Global Comment

Where the world thinks out loud

Should the police be allowed at Pride events? I’m starting to think not

Police officers marching in a pride parade

 

At Sheffield Pride in July, a small group of evangelical Christian protesters set about disrupting the event. Reading obnoxiously from the Bible, the Potter’s House Church cherry-picked quotes for the passing public, making many of the LGBTQ attendees uncomfortable by telling them they were sinners.

Action for Trans Health reported that a man, speaking through an amplifier, “went on to say that LGBTQ people were ‘the way you are’ because of abusive upbringings and that LGBTQ ways of life were abusive themselves. More LGBTQ people joined the crowd, cheering as a lesbian couple kissed next to the homophobe. The cult member outstretched his hand towards the couple, praying for them to convert to a heterosexual Christian lifestyle, at which point one of the dykes turned around and unplugged his microphone”.

Next, according to ATH’s account, the police intervened, aggressively. But only towards the queer people, not the Christian protesters.

“Several of them repeated that “he has the right to express his views” but LGBTQ people protesting would be arrested for breach of the peace if they did not move on.”

Then, last weekend was Glasgow Pride. A group of local LGBTQ+ activists, objecting to the Pride march being led by a police marching band, decided to reclaim the more radical roots of Pride by claiming the front of the parade. The police wrestled them to the ground.

At the same time, another group of queer activists also joined the march without having agreed this with the event organisers. One sported a banner reading ‘Faggots fight fascism’ and they were promptly arrested by police for a homophobic hate crime because of the language on their sign.

A total of five people were arrested at Glasgow’s event, two following the ‘Faggots fight fascism’ debacle, and three for protesting the inclusion of the police.

A spokesperson for Clydeside Industrial Workers of the World told the Scottish Socialist Party: “We utterly condemn the arrests of three trans activists and two others, one a minor, on trumped up charges.

“Politics is integral to Pride, and it cannot be separated from all struggles against oppression, including anti-fascist struggle.
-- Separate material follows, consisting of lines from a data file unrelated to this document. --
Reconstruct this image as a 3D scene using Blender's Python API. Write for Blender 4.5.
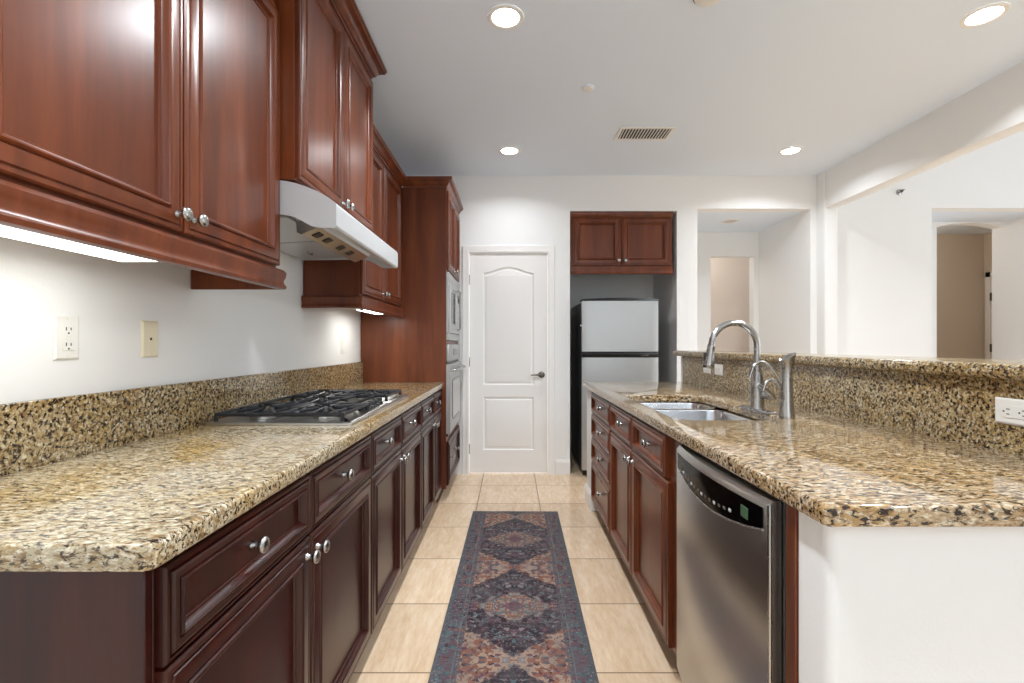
import bpy, bmesh, math, random
from mathutils import Vector, Matrix

for o in list(bpy.data.objects):
    bpy.data.objects.remove(o)
random.seed(7)
SC = bpy.context.scene
COL = SC.collection
PI = math.pi

# ------------------------------------------------------------------ camera, world, lights, exposure
cam_d = bpy.data.cameras.new('camera')
cam_d.sensor_width = 36.0
cam_d.lens = 480.0 / 1024.0 * 36.0
cam_d.shift_y = 2.5 / 1024.0
cam_d.clip_start = 0.02
cam = bpy.data.objects.new('camera', cam_d)
COL.objects.link(cam)
cam.location = (0, 0, 1.2)
cam.rotation_euler = (PI / 2, 0, 0)
SC.camera = cam

SC.view_settings.view_transform = 'Standard'
SC.view_settings.look = 'None'
SC.view_settings.gamma = 1.0
SC.view_settings.use_curve_mapping = False
SC.view_settings.exposure = 0.88
SC.cycles.use_denoising = True
SC.cycles.max_bounces = 14
SC.cycles.diffuse_bounces = 8
SC.cycles.glossy_bounces = 6
SC.cycles.sample_clamp_indirect = 6.0

world = bpy.data.worlds.new('world')
SC.world = world
world.use_nodes = True
wn = world.node_tree.nodes
wn['Background'].inputs[0].default_value = (0.95, 0.98, 1.0, 1)
wn['Background'].inputs[1].default_value = 1.0


def area(name, loc, rot, sx, sy, power, color=(1, 1, 1), spread=PI, shape='RECTANGLE'):
    d = bpy.data.lights.new(name, 'AREA')
    d.shape = shape
    d.size = sx
    d.size_y = sy
    d.energy = power
    d.color = color
    d.spread = spread
    o = bpy.data.objects.new(name, d)
    o.location = loc
    o.rotation_euler = rot
    COL.objects.link(o)
    return o


# daylight through the windows of the rooms behind and to the right of the camera
DAY = (0.76, 0.88, 1.0)
LAMP = (0.9, 0.95, 1.0)
area('daylight_rear', (1.45, -5.95, 1.5), (PI / 2, 0, 0), 4.8, 2.2, 8.5, DAY)
area('daylight_side', (6.95, 1.6, 1.35), (PI / 2, 0, PI / 2), 4.6, 2.2, 21, DAY)
area('added_uplight', (0.9, -1.6, 1.75), (PI, 0, 0), .8, .8, 12, (0.8, 0.9, 1.0))  # upward fill light, added out of view to brighten the ceiling
CAN_SPOTS = [(-0.03, 2.28), (-0.02, 3.855), (2.237, 3.855), (2.23, 2.267),
             (-0.03, 0.70), (2.23, 0.70), (-0.03, -0.9), (2.23, -0.9), (-0.03, -2.5), (2.23, -2.5), (-0.03, -4.1), (2.23, -4.1)]  # rearmost entries are unseen lights added behind the camera for evenness
CAN_POWER = 11


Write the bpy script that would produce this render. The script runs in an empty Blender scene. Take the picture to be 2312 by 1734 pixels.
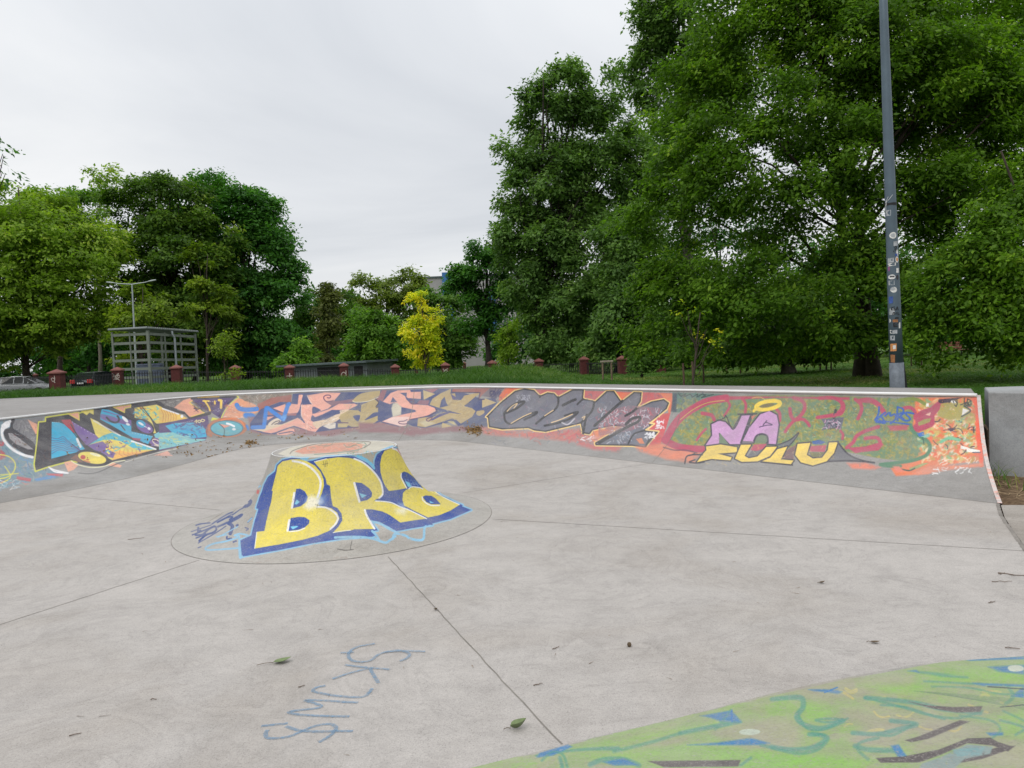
import bpy, bmesh, math, random
import numpy as np
from mathutils import Vector, Matrix

SC = bpy.context.scene
COL = SC.collection
RNG = np.random.default_rng(7)
random.seed(7)

# ------------------------------------------------------------------ camera model
PW, PH, FPX, CH = 2312.0, 1734.0, 1650.0, 1.7
_p, _r = math.radians(2.4), math.radians(2.5)
FW = np.array([0, math.cos(_p), -math.sin(_p)])
_u = np.array([0, math.sin(_p), math.cos(_p)])
_x = np.array([1.0, 0, 0])
CX = math.cos(_r) * _x - math.sin(_r) * _u
CU = math.sin(_r) * _x + math.cos(_r) * _u
CAM = np.array([0, 0, CH])

def ray(px, py):
    return CX * (px - PW / 2) / FPX - CU * (py - PH / 2) / FPX + FW
def atz(px, py, z):
    r = ray(px, py); return CAM + r * ((z - CH) / r[2])
def aty(px, py, y):
    r = ray(px, py); return CAM + r * (y / r[1])
def project(P):
    q = np.asarray(P, float) - CAM
    d = q @ FW
    return PW / 2 + FPX * (q @ CX) / d, PH / 2 - FPX * (q @ CU) / d

cam = bpy.data.cameras.new("camera"); camo = bpy.data.objects.new("camera", cam); COL.objects.link(camo)
cam.sensor_width = 36.0; cam.sensor_fit = 'HORIZONTAL'; cam.lens = FPX / PW * 36.0
cam.clip_start = 0.05; cam.clip_end = 3000
camo.matrix_world = Matrix(((CX[0], CU[0], -FW[0], 0), (CX[1], CU[1], -FW[1], 0), (CX[2], CU[2], -FW[2], CH), (0, 0, 0, 1)))
SC.camera = camo

# ------------------------------------------------------------------ helpers
def lin(c):
    return tuple((v / 255 / 12.92) if v / 255 <= 0.04045 else ((v / 255 + 0.055) / 1.055) ** 2.4 for v in c)

def tag(o, label=None, cat=None, group=None, kind=None):
    if label: o['label'] = label
    if cat: o['category'] = cat
    if group: o['group'] = group
    if kind: o['kind'] = kind
    return o

def empty(name, loc=(0, 0, 0), rz=0.0, label=None, cat=None, group=None):
    o = bpy.data.objects.new(name, None); COL.objects.link(o)
    o.location = loc; o.rotation_euler = (0, 0, rz); o.empty_display_size = 0.2
    return tag(o, label, cat, group)

def mesh_np(name, verts, faces, mat=None, parent=None, smooth=False):
    """verts (n,3) array, faces: (m,k) array or list of tuples"""
    me = bpy.data.meshes.new(name)
    if isinstance(faces, np.ndarray):
        k = faces.shape[1]; m = faces.shape[0]
        me.vertices.add(len(verts)); me.vertices.foreach_set("co", np.asarray(verts, np.float32).ravel())
        me.loops.add(m * k); me.loops.foreach_set("vertex_index", faces.astype(np.int32).ravel())
        me.polygons.add(m)
        me.polygons.foreach_set("loop_start", np.arange(0, m * k, k, dtype=np.int32))
        me.polygons.foreach_set("loop_total", np.full(m, k, np.int32))
        me.update(calc_edges=True)
    else:
        me.from_pydata([tuple(map(float, v)) for v in verts], [], [tuple(f) for f in faces]); me.update()
    if smooth: me.polygons.foreach_set("use_smooth", np.ones(len(me.polygons), bool))
    o = bpy.data.objects.new(name, me); COL.objects.link(o)
    if mat: me.materials.append(mat)
    if parent: o.parent = parent
    return o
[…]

“We find it completely bizarre that Glasgow Pride later refused entry to anti-fascist and Black Lives Matter activists. This amounts to an erasure of queer struggle.”

Should the police have a place?

Minority groups have an unparalleled struggle with the police, and we are more aware of this than ever. Black Lives Matter has made it abundantly clear that, whether in the US or the UK, Black people are far less safe in contact with the police than white people are, and the way Adapt campaigners were treated by the police when they were fighting for the Affordable Care Act should shame any police force.

In the same way, LGBT+ people can no longer pretend that we can believe that the police have “come a long way” or “made progress” compared to the “old days”. Sure, they may have attended some diversity training and refrain from calling people slurs or abusive nicknames in public, but they protected anti-gay Christians who attended an LGBTQ event specifically to protest Sheffield Pride, and they arrested queer activists at Glasgow Pride who were trying to exist in an LGBTQ space, with their righteous anger and fury. And yet that is how Pride is supposed to be.

Cops can put rainbow flags on their cars and hand out leaflets about how well they handle hate crime these days, but until their behaviour matches their words, it is difficult to imagine how their presence at Pride events is of benefit to the community. In Columbia, No Justice No Pride called “to end the LGBT movement’s collusion with systems of oppression that further marginalize queer and trans individuals”. This includes both capitalist sponsorship and police involvement in Pride parades.

Encouragingly, Pride with fewer bobbies can be successful. In Minneapolis, due to rage following the Philando Castile killing, the police and organisers agreed a subdued presence: “This year, organizers said, there will be only one unmarked police car — mandated for safety reasons — at the front of the parade. There will be “limited police participation in the parade itself”, according to Twin Cities Pride.

Moving forward

This weekend, Manchester’s LGBT+ community is celebrating Pride. It was the first Pride event I ever attended, and it is a fantastic celebration of all things gay and rainbow. But it is also a symbol of the historic – and not-so historic – fight that LGBTQ people face in this world.

The murder and stigmatisation of trans women in particular is something that can’t be partied away to S Club 7 and the Pet Shop Boys, and having the police in attendance at Pride events, especially when they are formally part of a parade, limits our ability to demonstrate as well as dance.